Matthew Goode in the Imitation Game

But in the end, it's Christopher that really steals the show, dominating every shot set inside the hut, with moments where it felt like a spotlight had been put on the giant Bombe machine. It's no coincidence that the rest of the film tends to dwell in muted colors in contrast to the drums on Christopher, which are attention-getting shades of bright green, red and yellow. We are meant to focus on Christopher because that is what Turing has chosen to focus his attention on, to the exclusion of those around him. A great deal of conflict in the film is centered on Turing building a machine whose usefulness is only hypothetical, instead of working on the more "real" task of decoding individual messages. The idea is to work smarter, not harder, and as Christopher nears completion, so does Turing's inclusion in the team, with his fellow codebreakers becoming active collaborators in Christopher's construction.

After all Turing's hard work in getting the machine running, it is not a bang, but a whimper we are waiting for: The climax comes not when the machine's drums are spinning, clattering away as it seeks each day's Enigma settings, but when they stop. One of the most dramatic points in the film is heralded by silence, but it's not a silence that lasts for long, as the team struggles with the consequences of the immense power it now holds.

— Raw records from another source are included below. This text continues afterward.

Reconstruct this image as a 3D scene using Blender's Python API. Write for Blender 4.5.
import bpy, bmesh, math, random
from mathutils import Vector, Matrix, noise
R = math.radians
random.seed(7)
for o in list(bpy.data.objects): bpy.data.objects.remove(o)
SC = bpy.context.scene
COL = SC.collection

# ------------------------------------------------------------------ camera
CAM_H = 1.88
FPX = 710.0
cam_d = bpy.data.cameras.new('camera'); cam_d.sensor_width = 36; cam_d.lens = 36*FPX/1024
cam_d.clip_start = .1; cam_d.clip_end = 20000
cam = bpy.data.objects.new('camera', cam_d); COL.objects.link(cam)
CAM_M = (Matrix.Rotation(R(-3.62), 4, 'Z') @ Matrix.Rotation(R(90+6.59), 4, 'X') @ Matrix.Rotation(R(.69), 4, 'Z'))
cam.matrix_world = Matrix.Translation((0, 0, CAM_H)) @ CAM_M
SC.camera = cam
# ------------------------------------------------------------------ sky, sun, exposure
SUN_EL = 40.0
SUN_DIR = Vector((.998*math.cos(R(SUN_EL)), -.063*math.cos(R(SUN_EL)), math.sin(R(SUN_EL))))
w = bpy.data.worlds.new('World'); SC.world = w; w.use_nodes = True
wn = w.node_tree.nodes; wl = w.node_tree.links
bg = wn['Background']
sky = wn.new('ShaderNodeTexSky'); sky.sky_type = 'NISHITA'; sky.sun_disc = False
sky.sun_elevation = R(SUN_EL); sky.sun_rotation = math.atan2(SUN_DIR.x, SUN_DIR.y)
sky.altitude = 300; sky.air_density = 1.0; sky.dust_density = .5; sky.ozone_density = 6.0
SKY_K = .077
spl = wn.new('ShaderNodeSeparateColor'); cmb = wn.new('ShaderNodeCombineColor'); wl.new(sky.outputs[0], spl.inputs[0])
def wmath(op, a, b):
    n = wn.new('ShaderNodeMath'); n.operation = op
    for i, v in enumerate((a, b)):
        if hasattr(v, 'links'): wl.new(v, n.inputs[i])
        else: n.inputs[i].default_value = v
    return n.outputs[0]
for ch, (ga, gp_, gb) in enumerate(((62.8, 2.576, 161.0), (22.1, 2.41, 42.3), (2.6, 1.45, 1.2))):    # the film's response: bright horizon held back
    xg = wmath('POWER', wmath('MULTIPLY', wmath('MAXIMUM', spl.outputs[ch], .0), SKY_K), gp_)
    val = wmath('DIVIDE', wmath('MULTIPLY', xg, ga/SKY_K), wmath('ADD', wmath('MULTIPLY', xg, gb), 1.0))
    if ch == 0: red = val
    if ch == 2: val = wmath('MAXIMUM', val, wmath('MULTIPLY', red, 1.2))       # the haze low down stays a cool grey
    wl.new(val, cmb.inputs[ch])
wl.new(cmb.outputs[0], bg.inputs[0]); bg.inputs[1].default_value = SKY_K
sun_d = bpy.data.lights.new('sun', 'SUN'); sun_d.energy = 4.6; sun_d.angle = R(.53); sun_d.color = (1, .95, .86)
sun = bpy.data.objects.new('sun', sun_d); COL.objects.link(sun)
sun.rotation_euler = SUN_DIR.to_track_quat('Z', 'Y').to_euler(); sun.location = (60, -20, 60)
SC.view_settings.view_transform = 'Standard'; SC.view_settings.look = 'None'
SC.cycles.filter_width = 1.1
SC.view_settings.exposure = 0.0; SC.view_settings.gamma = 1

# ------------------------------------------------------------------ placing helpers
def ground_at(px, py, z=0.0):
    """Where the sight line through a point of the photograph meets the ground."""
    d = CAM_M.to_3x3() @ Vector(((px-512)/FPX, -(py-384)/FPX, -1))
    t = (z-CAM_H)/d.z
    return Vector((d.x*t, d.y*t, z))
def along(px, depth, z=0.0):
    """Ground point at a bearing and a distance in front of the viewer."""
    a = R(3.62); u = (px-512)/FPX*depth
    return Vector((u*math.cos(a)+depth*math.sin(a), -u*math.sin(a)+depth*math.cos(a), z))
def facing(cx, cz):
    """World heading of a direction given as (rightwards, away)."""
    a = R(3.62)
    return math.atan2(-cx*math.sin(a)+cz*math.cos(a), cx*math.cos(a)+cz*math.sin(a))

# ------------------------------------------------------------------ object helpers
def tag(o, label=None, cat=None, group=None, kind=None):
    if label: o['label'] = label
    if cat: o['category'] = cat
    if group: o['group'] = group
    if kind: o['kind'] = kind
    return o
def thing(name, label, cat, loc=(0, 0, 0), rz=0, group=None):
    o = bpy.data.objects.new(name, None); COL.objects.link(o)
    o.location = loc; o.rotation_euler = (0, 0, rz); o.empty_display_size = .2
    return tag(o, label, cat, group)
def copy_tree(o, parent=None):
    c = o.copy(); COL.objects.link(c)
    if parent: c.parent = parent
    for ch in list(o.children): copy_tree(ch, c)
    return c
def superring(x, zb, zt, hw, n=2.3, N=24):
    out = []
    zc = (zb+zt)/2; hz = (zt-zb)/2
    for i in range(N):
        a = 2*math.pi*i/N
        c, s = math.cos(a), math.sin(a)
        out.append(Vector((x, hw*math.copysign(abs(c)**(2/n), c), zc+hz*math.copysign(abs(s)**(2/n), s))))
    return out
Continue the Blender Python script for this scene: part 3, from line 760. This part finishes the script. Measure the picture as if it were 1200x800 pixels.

Overall, The Imitation Game is a movie about quiet moments. Like The King's Speech it details a wartime struggle where our protagonists fire no shots and wear no helmets, but the actions they take will save the lives of millions. And yet, they are secret struggles, with few aware of what actually happened. The film does not embellish Turing's actions by adding an action set piece or tumultuous phony romance to placate audience expectations. Instead, it chooses to focus on the things that were important to Turing: his work. Like any good puzzle, The Imitation Game has its twists and turns, but it succeeds by being elegant and thoughtful.